One Saturday in October, Justin's people gather — paddles in hand, stories loaded, cause clear. A tournament. A tailgate. A ministry strengthened. The institution extended by one more year.
JRMC is a memorial brand, not a fundraiser brand. Short, considered sentences. Specific, not general. Past tense when honoring; future tense when inviting.
First reference. Justin Ramsey.
Subsequent. Justin.
Never. "The deceased." "In memoriam of." "Late Justin Ramsey." "Our fallen friend." "Justin's passing" as euphemism inside JRMC copy.
He is not being mourned here. He is being honored and extended.
First reference. Waiting in Hope Ministries.
Subsequent. Waiting in Hope. Use "WiH" only in abbreviated nav.
Relationship. "Justin co-founded Waiting in Hope with his wife Kelley." Always name Kelley.
Never. "WIH is JRMC's charity partner." The relationship is deeper than that.
This is a memorial brand. Motion is ceremonial, not performative. Animate once, trigger at 25% into viewport, and always respect reduced motion.
Hands, faces, moments — not posed team photos. Mid-laugh, mid-rally, mid-embrace. Never mid-handshake. Warm natural light, golden-hour bias, desaturated rather than over-saturated.
Never photograph Justin without explicit family approval. The brand will specify when and how his likeness appears.
If any of these fail, ship is blocked.
The Ramsey Family is custodian. Substantive changes — palette shifts, new fonts, voice direction, co-branding rules — require their sign-off.
Typo fixes, clarifications, adding contrast measurements. Anyone proposes; custodian approves.

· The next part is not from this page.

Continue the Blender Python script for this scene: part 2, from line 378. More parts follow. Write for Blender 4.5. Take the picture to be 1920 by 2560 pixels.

New patterns, new components, voice rule additions. Custodian approves.
Palette, fonts, or voice direction shift. Full review; Kelley consulted when co-branding rules change.
01 · Confirm crest final file. The current deployed crest is rasterized. A vector SVG is required for signage, merch, and print. Flag as asset gap.
02 · Secure photography. At least one editorial-quality photo of Justin for the dedication plaque moment, approved by Kelley. Until then, the plaque remains typography-only.